Saturday, May 28, 2011

Incorporation We Trust

The Bill of Rights did not apply to the States prior to 1890. Today, most (but not all!) of those rights apply to the States.

Patrick Henry felt that the preamble to the Constitution should read "We the States" rather than "We the People." Others agreed, creating the legal battle over the ratification (or authentication of) of the Constitution. This battle was waged in some newspapers in New York, now known as the Federalist Papers. In those newspaper articles, Madison and Hamilton were able to convince the anti-federalists, those against ratifying the Constitution, that the federal government will not have too much power over individuals. This was done by authoring the Bill of Rights and drafting them into the new Constitution.

What few people realize, however, is that the Constitution was never meant to apply to the States. Rather, the Constitution is a document designed to decree and limit the power of the federal government--not state governments. Those working for or against the Constitution during its inception had little thought for limitations on State power.

The Supreme Court reinforced these truths in the century following ratification. Once in 1833 and later in 1876, that Court held that federal rights did not apply to the States. The States could happily suppress the freedom of speech, the right against self-incrimination (including torture), or the right to a jury trial. This idea changed in the 1890s when some Supreme Court cases held that the Fourteenth Amendment (drafted a few decades previous) was meant to incorporate basic rights to the states.
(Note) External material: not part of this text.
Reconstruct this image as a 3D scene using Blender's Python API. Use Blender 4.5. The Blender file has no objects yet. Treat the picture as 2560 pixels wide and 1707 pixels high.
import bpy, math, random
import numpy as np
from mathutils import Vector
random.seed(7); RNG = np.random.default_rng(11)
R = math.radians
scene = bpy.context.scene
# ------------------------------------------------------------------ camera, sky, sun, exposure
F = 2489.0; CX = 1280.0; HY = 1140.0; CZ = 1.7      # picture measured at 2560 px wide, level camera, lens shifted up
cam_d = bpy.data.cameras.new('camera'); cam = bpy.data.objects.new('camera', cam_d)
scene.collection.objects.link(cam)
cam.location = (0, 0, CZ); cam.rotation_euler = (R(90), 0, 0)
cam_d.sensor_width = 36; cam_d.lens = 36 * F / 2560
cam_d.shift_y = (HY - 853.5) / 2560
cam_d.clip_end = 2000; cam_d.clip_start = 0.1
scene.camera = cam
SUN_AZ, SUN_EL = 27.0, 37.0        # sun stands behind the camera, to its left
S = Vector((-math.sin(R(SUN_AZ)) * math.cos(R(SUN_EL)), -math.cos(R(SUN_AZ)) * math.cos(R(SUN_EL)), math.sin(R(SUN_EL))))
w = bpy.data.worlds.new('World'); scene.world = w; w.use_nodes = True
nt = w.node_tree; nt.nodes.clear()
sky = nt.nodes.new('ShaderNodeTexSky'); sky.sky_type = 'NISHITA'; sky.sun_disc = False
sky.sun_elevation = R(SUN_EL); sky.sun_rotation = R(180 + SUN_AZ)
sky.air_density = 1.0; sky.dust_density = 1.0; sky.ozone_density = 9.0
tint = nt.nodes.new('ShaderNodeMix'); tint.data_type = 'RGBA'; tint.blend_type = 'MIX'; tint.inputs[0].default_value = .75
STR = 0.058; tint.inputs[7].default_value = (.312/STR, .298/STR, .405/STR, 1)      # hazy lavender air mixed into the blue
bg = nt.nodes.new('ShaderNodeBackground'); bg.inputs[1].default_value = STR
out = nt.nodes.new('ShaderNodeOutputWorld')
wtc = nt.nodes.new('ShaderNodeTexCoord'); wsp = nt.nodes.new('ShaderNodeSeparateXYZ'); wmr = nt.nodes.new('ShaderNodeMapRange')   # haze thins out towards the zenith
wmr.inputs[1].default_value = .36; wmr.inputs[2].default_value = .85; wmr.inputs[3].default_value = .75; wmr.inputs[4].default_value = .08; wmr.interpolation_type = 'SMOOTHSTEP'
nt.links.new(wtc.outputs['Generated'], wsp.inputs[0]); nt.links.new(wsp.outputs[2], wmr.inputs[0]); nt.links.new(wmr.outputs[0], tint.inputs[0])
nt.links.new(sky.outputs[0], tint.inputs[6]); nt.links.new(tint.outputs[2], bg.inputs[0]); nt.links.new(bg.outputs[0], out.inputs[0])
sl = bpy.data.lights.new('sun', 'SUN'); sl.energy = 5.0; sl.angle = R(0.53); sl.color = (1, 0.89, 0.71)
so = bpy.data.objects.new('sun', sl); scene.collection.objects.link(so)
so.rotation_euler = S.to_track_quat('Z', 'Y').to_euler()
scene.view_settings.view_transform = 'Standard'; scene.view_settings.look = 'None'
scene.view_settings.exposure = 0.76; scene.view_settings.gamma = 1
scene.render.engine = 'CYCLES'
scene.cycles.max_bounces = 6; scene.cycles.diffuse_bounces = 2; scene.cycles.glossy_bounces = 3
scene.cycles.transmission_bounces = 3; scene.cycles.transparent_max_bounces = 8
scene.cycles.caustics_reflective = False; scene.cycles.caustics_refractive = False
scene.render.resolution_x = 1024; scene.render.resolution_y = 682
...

This incorporation was to come on a case-by-case basis. To determine which rights to incorporate, the Supreme Court ordered that there be a test for each right being tested in a court:

1. Is the right given by the Constitution a right among those fundamental principles of liberty and justice which lie at the base of all our civil and political institutions?
2. Is the right basic in our system of jurisprudence?

3. Is the right a fundamental right essential to a fair trial?


Today, most rights have been incorporated, though there are a few which have not:

a. The Third Amendment has been incorporated against the States in the second circuit only. This means that the right to freedom against quartering of soldiers applies only in New York, Vermont, and Connecticut.
b. The Fifth Amendment right to indictment (official accusation of a crime) by a grand jury has not been incorporated.
c. The Seventh Amendment right to a jury in civil cases has not been incorporated (and is frequently denied).
d. The Eighth Amendment right to protection against excessive bail and excessive fines has not been incorporated.




Barron v. Mayor of Baltimore, 32 U.S. 243 (1833) (holding the Bill of Rights does not apply to the States);

United States v. Cruikshank, 92 U.S. 542 (1876) (holding the first and second amendments do not apply against the states);

Duncan v. Louisiana, 391 U.S. 145 (1968) (providing the test for incorporation);

Engblom v. Carey, 677 F.2d 957 (2d Cir. 1982) (incorporating the Third Amendment in the Second Circuit);

Hurtado v. California, 110 U.S. 516 (1884) (holding the right to a grand jury indictment is not incorporated);

Minneapolis & St. Louis R. Co. v. Bombolis, 241 U.S. 211 (1916) (holding the right to a civil jury trial is not incorporated);

Murphy v. Hunt, 455 U.S. 478 (1982) (avoiding the issue of Eighth Amendment incorporation).